Example: Temperature and hot chocolate sales Data for temperature versus hot chocolate sales at a café over fifteen days. As the weather warms up, sales tend to drop, showing a clear negative trend.
Answer the following questions:
- What type of relationship is shown here, how can you tell, and put it in context to the problem?
- If the temperature rises to 90°F, approximately how many cups of hot chocolate would you expect to sell? Explain your reasoning.
- Compare this scatterplot with the previous example.

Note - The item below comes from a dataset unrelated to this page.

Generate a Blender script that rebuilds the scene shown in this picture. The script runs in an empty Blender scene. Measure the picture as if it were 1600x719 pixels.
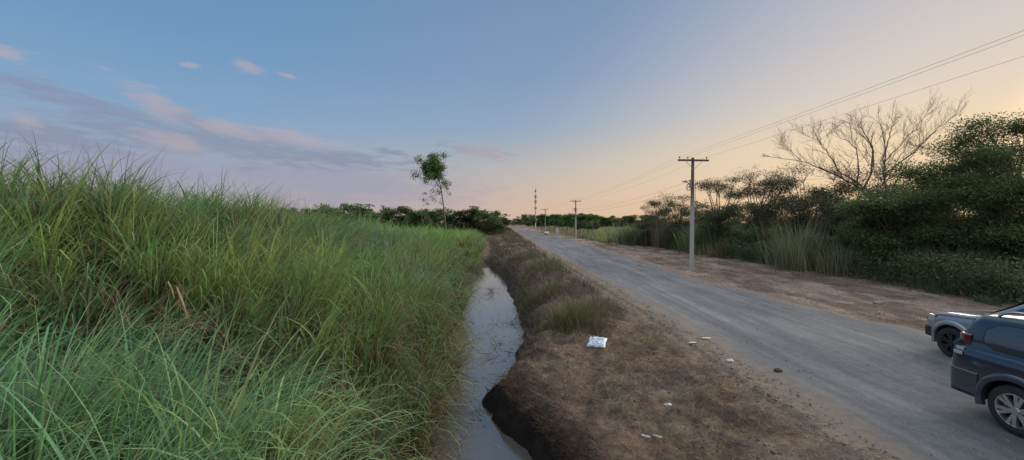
import bpy, bmesh, math, random
import numpy as np
from mathutils import Vector, Matrix

PI = math.pi
C = bpy.context.scene.collection
H = 3.37            # camera height above the road
F = 625.0           # focal length in photo pixels
rng = np.random.default_rng(7)
random.seed(7)

# ------------------------------------------------------------------ helpers
def tag(o, label=None, cat=None, group=None, kind=None):
    if label: o['label'] = label
    if cat: o['category'] = cat
    if group: o['group'] = group
    if kind: o['kind'] = kind
    return o

def empty(name, loc=(0, 0, 0), rz=0.0):
    o = bpy.data.objects.new(name, None); C.objects.link(o)
    o.location = loc; o.rotation_euler = (0, 0, rz); o.empty_display_size = .2
    return o

def link(name, me, mat, parent=None):
    o = bpy.data.objects.new(name, me); C.objects.link(o)
    if mat is not None:
        for m in (mat if isinstance(mat, (list, tuple)) else [mat]): me.materials.append(m)
    if parent: o.parent = parent
    return o

def copy_tree(o, parent=None, name=None):
    c = o.copy(); C.objects.link(c); c.parent = parent
    for ch in list(o.children): copy_tree(ch, c)
    return c

def np_mesh(name, V, Q, col=None, smooth=False):
    """V (n,3), Q (m,k) faces all of k corners"""
    V = np.asarray(V, dtype=np.float32); Q = np.asarray(Q, dtype=np.int32)
    k = Q.shape[1]; me = bpy.data.meshes.new(name)
    me.vertices.add(len(V)); me.vertices.foreach_set('co', V.ravel())
    me.loops.add(Q.size); me.loops.foreach_set('vertex_index', Q.ravel())
    me.polygons.add(len(Q))
    me.polygons.foreach_set('loop_start', np.arange(0, Q.size, k, dtype=np.int32))
    if smooth: me.polygons.foreach_set('use_smooth', np.ones(len(Q), dtype=bool))
    me.update(calc_edges=True)
    if col is not None:
        a = me.color_attributes.new('col', 'FLOAT_COLOR', 'POINT')
        c4 = np.ones((len(V), 4), dtype=np.float32); c4[:, :3] = col
        a.data.foreach_set('color', c4.ravel())
    return me

_T = np.random.default_rng(3).random((256, 256))
def vnoise(x, y):
    x = np.asarray(x, float); y = np.asarray(y, float)
    xi = np.floor(x).astype(int); yi = np.floor(y).astype(int)
    fx = x - xi; fy = y - yi
    fx = fx*fx*(3-2*fx); fy = fy*fy*(3-2*fy)
    a = _T[xi & 255, yi & 255]; b = _T[(xi+1) & 255, yi & 255]
    c = _T[xi & 255, (yi+1) & 255]; d = _T[(xi+1) & 255, (yi+1) & 255]
    return (a*(1-fx)+b*fx)*(1-fy) + (c*(1-fx)+d*fx)*fy
def fbm(x, y, o=4):
    s = 0; a = .5; t = 0
    for i in range(o):
        s = s + a*vnoise(x*2**i+17.3*i, y*2**i+9.1*i); t += a; a *= .5
    return s/t
def sstep(a, b, x):
    t = np.clip((x-a)/(b-a), 0, 1); return t*t*(3-2*t)
def LI(xs, ys): return lambda v: np.interp(v, xs, ys)

# ------------------------------------------------------------------ layout curves
WL = -1.0
xL = LI([-30, 5, 7.4, 10.8, 15.9, 22.4, 33.3, 38, 60, 100], [-1.1, -1.1, -1.14, -1.5, -2.1, -2.9, -3.3, -3.15, -4.0, -8])
xR = LI([-30, 4, 5.4, 7.36, 8.5, 9.75, 10.8, 12.3, 15.9, 19, 22.4, 28, 33.3, 38, 60, 100],
        [1.7, 1.6, 1.2, .38, -.2, -.78, -.05, .12, .45, .30, .15, -.45, -1.0, -2.1, -3.3, -7.4])
bankw = LI([0, 6, 8, 9.5, 11, 14, 25, 60], [.4, .45, .75, 1.0, .8, 1.4, 1.7, 1.2])
roadL = LI([-40, 15, 44, 80, 210, 300, 420], [5.4, 5.4, 4.3, 3.6, .8, -4, -20])
roadR = LI([-40, 13, 23, 47, 81, 110, 180, 280, 420], [12.8, 12.6, 11.3, 11.8, 12.0, 9.8, 7.6, 1.6, -13])
ridge = LI([0, 6, 8.5, 10.5, 12, 14, 20, 30, 45, 80, 120], [1.5, 2.2, 3.3, 2.9, 2.3, 3.1, 2.5, 1.75, 1.0, .4, 0])

def height(X, Y):
    X = np.asarray(X, float); Y = np.asarray(Y, float)
    jag = (fbm(Y*1.7+3, X*.4, 3)-.5)*.5*sstep(3, 6, Y)*(1-sstep(45, 60, Y))
    l = xL(Y) + jag*.5; r = xR(Y) + jag
    near = sstep(60, 30, Y)
    # right side
    t = np.clip((X - r)/bankw(Y), 0, 1.0)
    steep = t**.55
    zr = WL - .12 + (.98-.02)*steep
    n1 = fbm(X*2.3, Y*2.3, 4)-.5
    n2 = fbm(X*.6+40, Y*.6, 3)-.5
    zr = zr + (fbm(X*5+3, Y*5, 4)-.5)*.34*sstep(-.02, .12, t)*sstep(1.6, .5, (X-r)/bankw(Y))
    zr = zr + n1*.30*sstep(0, .25, t)*sstep(roadL(Y)-.2, roadL(Y)-2.0, X) + n2*.12*sstep(roadL(Y)-.2, roadL(Y)-1.5, X)
    zr = zr + .10*sstep(roadL(Y)-2.2, roadL(Y)-.4, X)
    zr = np.where(X > roadL(Y)-.4, (fbm(X*3, Y*3, 3)-.5)*.05, zr)
    # low mounds of brush further on
    mound = .75*sstep(12, 18, Y)*sstep(r+.5, r+2, X)*sstep(roadL(Y)-.6, roadL(Y)-2, X)*fbm(X*.9, Y*.5, 2)
    zr = zr + mound
    # right verge
    v = sstep(roadR(Y)+.1, roadR(Y)+1.0, X)
    zr = zr + v*((fbm(X*1.2+9, Y*1.0, 4)-.45)*.28) + .25*sstep(19.5, 23, X)
    # left
    d = l - X
    zl = WL - .12 + 1.65*sstep(0, 1.5, d) + (ridge(Y)-.4)*sstep(1.0, 9.0, d) - ridge(Y)*.85*sstep(11, 26, d)
    zl = zl + (fbm(X*1.1, Y*1.1, 3)-.5)*.35*sstep(.2, 1.5, d)
    dip = np.exp(-((Y-6.3)/1.9)**2)*np.exp(-((X+4.5)/2.6)**2)
    zl = zl - .7*dip
    bed = WL - .12 - .35*np.clip(np.minimum(X-l, r-X), 0, 1)
    z = np.where(X < l, zl, np.where(X > r, zr, bed))
    far = sstep(70, 110, Y)
    z = z*(1-far*(X < roadL(Y)-.4)) + 0*far
    ditch_end = sstep(40, 46, Y)
    z = np.where((X < roadL(Y)-.4) & (z < -.2), z*(1-ditch_end) + -.2*ditch_end, z)
    wide = sstep(60, 300, np.abs(X))
    z = np.where(np.abs(X) > 30, z*(1-wide), z)
    inroad = (X > roadL(Y)+.35) & (X < roadR(Y)-.35)
    z = np.where(inroad, -.03, z)
    z = z + (fbm(X*9, Y*9, 3)-.5)*.06*(~inroad)*(Y < 60)
    return z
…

What evidence in the graph shows that these variables have a meaningful statistical relationship?
| Temperature (°F) | Cups sold |
|---|---|
| 30 | 137 |
| 34 | 131 |
| 38 | 121 |
| 42 | 110 |
| 46 | 103 |
| 50 | 95 |
| 54 | 85 |
| 58 | 78 |
| 62 | 69 |
| 66 | 60 |
| 70 | 51 |
| 74 | 45 |
| 78 | 35 |
| 80 | 30 |
| 82 | 25 |
Answer:
-
The scatterplot shows a strong negative correlation between temperature and hot chocolate sales. You can see this from the clear downward trend from left to right. In context, as outdoor temperature increases, hot chocolate sales decrease, which fits the idea that people buy fewer hot drinks in warm weather.
-
Based on the trend, you’d expect roughly 10-15 cups at 90°F. The data show a steady decrease as temperature rises. Extending that downward pattern beyond the last point at 82°F suggests even lower sales at 90°F.
-
Compared with the no-correlation example, these points follow a fairly tight downward line rather than scattering randomly. That close clustering around a downward trend is evidence of a meaningful and predictable relationship.
Caution: Correlation does not imply causation
A clear linear trend doesn’t prove that one variable causes the other. A lurking variable (a third factor affecting both variables) or reverse causation can create a correlation that looks meaningful but isn’t causal. Use scatterplots alongside context, subject-matter knowledge, and additional statistical tools.
Example: Correlation versus causation (ice cream and drownings)
| Month | Ice cream sales | Drownings |
|---|---|---|
| June | 20 | 5 |
| July | 25 | 8 |
| Aug | 22 | 7 |
| Sept | 15 | 4 |
Why do both ice cream sales and drownings increase in summer?
Answer: They are both influenced by a lurking variable - warm weather - not by one causing the other.
Example: Correlation versus causation (firefighters and damage)
| Firefighters | Damage cost |
|---|---|
| 5 | 50 |
| 10 | 200 |
| 20 | 500 |
| 30 | 1000 |
Why do more firefighters tend to be at fires with more damage?
At first glance, the table shows that as the number of firefighters increases, the damage cost also increases. This indicates a positive correlation between firefighters and damage.
However, correlation does not imply causation. The firefighters are not causing the damage.
The true cause is a third variable: the size or severity of the fire.
- Larger fires naturally cause more damage.
- Larger fires also require more firefighters to control them.
Because both variables increase together due to the same underlying cause, they appear correlated even though one does not cause the other.
Answer: Larger fires cause both more damage and the need for more firefighters; the firefighters do not cause the damage.